**DATASET ENTRIES:**
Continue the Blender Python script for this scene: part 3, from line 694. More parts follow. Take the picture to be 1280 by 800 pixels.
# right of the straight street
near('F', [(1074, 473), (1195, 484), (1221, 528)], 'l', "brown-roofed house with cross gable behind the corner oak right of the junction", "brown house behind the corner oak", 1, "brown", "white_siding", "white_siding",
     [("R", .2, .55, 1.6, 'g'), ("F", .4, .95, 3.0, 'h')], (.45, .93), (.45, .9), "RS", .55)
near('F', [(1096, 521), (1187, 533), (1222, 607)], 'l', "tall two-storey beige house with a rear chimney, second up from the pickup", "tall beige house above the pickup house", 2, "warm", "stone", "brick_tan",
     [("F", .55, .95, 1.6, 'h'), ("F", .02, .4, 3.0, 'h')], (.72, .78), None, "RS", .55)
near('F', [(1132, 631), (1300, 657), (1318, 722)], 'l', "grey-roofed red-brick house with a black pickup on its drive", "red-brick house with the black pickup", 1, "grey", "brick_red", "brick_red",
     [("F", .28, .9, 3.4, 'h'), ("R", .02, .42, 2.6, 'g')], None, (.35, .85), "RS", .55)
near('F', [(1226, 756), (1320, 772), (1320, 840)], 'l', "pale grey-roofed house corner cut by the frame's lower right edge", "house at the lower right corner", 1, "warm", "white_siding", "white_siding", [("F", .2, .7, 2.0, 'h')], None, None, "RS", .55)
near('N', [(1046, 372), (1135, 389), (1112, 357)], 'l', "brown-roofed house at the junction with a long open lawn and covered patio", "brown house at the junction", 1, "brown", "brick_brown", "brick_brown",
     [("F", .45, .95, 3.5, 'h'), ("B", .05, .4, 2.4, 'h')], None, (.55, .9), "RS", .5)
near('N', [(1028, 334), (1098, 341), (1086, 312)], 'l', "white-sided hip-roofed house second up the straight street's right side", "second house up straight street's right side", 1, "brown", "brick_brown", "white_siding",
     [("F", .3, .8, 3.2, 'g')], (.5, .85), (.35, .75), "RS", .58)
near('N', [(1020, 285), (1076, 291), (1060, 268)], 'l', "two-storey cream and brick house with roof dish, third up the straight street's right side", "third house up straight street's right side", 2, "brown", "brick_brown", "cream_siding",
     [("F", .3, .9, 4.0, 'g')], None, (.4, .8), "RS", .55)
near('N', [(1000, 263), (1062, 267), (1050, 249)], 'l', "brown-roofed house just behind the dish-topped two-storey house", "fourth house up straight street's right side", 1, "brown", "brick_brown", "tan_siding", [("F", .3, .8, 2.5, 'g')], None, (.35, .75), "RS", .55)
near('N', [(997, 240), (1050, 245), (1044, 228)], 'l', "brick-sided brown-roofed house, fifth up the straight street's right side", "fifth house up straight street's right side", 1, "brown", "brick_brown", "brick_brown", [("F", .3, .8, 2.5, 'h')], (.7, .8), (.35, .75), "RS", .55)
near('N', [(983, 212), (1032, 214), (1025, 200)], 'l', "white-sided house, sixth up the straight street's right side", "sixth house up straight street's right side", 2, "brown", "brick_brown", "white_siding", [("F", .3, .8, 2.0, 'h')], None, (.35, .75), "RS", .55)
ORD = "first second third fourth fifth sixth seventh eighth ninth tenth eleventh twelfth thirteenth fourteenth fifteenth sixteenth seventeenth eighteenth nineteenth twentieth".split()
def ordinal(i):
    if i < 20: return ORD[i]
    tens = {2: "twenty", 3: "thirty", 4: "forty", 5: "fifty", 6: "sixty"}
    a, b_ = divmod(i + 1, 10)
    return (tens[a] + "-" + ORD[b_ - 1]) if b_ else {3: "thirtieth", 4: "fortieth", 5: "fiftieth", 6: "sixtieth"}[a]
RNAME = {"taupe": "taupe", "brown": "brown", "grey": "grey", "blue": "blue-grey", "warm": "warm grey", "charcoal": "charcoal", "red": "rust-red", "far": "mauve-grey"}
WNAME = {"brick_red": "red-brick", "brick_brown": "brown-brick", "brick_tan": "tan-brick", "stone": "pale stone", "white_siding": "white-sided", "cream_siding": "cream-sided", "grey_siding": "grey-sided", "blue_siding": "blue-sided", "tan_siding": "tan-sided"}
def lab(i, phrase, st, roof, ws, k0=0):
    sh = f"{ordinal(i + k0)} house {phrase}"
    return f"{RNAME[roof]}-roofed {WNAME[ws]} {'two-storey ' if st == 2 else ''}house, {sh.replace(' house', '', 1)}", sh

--

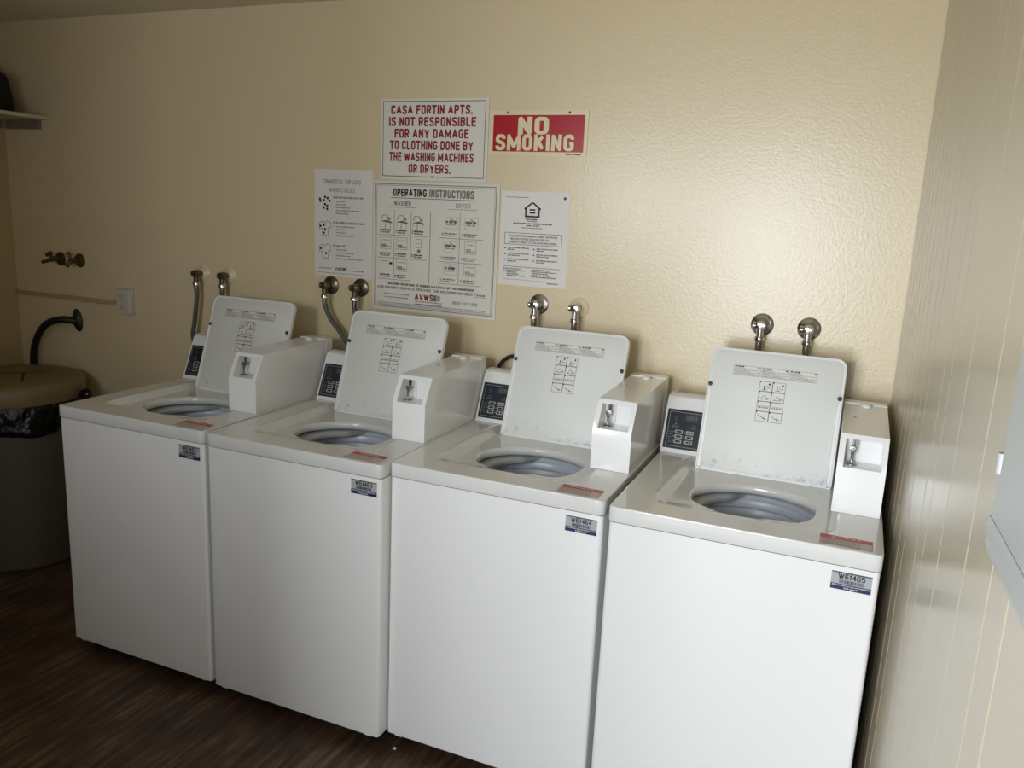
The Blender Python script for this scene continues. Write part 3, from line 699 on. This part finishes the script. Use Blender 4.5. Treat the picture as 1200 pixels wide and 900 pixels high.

...

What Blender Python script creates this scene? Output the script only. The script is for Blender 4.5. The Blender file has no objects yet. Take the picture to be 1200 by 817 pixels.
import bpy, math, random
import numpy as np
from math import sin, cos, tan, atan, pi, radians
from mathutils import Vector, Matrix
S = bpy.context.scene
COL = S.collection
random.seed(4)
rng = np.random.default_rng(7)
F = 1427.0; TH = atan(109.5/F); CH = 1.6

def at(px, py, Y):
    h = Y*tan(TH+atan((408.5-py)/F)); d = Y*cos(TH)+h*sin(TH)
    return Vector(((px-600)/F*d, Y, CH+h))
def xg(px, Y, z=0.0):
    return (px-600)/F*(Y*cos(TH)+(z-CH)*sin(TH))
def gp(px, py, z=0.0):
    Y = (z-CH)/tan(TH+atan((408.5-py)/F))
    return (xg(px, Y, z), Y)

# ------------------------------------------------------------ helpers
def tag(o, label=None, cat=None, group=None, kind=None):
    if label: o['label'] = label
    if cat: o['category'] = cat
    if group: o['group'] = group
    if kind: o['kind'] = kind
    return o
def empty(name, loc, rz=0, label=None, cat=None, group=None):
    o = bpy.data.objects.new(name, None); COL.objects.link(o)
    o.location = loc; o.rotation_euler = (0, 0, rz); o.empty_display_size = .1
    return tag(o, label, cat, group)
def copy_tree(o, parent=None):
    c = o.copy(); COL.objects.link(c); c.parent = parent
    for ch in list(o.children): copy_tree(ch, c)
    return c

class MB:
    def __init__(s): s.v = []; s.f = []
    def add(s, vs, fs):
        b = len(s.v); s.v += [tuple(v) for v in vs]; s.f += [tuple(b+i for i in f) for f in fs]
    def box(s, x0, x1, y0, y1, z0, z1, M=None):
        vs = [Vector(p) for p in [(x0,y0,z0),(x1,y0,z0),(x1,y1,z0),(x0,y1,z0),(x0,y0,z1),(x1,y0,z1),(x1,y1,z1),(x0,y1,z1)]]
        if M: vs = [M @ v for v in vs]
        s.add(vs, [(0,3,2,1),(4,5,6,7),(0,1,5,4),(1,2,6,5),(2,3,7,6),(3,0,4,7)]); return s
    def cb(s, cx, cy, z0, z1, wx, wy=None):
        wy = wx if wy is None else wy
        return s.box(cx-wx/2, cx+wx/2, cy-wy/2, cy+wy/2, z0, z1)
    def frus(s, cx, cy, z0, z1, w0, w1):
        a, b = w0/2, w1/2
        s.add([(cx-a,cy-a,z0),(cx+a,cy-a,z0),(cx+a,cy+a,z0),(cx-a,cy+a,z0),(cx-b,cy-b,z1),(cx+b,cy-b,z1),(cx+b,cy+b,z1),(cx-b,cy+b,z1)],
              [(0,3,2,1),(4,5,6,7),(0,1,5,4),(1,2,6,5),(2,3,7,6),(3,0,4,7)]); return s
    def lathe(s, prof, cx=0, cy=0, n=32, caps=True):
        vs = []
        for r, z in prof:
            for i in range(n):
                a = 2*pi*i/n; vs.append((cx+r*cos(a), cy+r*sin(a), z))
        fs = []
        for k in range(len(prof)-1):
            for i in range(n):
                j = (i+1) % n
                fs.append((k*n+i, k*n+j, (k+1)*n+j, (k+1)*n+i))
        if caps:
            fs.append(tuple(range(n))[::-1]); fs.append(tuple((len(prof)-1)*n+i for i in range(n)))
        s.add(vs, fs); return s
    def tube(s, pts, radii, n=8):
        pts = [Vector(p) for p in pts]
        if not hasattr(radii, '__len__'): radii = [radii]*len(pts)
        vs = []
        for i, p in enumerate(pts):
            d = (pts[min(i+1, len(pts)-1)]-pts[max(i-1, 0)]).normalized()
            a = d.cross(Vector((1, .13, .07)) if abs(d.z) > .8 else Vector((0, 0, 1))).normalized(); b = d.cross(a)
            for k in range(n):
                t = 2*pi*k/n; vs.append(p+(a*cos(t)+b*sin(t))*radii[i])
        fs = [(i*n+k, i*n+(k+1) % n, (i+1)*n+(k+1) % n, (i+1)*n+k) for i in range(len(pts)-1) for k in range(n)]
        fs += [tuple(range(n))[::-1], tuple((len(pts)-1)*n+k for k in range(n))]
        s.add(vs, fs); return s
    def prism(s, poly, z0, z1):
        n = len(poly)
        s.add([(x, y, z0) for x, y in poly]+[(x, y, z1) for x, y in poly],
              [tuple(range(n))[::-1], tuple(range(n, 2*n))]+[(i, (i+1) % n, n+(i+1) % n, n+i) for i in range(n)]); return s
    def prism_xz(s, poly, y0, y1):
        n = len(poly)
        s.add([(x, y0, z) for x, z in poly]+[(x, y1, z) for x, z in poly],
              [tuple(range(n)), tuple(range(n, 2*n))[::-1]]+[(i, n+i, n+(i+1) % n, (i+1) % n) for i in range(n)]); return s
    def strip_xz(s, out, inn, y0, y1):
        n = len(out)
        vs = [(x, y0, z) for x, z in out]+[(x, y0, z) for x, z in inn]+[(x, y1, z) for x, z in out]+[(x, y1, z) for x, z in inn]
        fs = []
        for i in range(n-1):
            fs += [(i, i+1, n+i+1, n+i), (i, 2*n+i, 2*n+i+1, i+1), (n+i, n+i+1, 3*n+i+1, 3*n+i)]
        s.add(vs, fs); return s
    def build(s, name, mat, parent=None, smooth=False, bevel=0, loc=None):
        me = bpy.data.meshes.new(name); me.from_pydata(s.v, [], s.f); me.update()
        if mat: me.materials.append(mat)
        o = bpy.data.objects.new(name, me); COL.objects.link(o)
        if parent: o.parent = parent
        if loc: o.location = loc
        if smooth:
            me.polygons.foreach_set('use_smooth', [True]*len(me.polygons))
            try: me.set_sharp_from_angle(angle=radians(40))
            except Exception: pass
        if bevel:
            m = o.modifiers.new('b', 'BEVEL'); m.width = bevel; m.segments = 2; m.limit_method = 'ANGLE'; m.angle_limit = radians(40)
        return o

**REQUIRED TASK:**
Copy each line of the preceding data that contains the string "part".

**OUTPUT OF THE EXERCISE:**
Continue the Blender Python script for this scene: part 3, from line 694. More parts follow. Take the picture to be 1280 by 800 pixels.
The Blender Python script for this scene continues. Write part 3, from line 699 on. This part finishes the script. Use Blender 4.5. Treat the picture as 1200 pixels wide and 900 pixels high.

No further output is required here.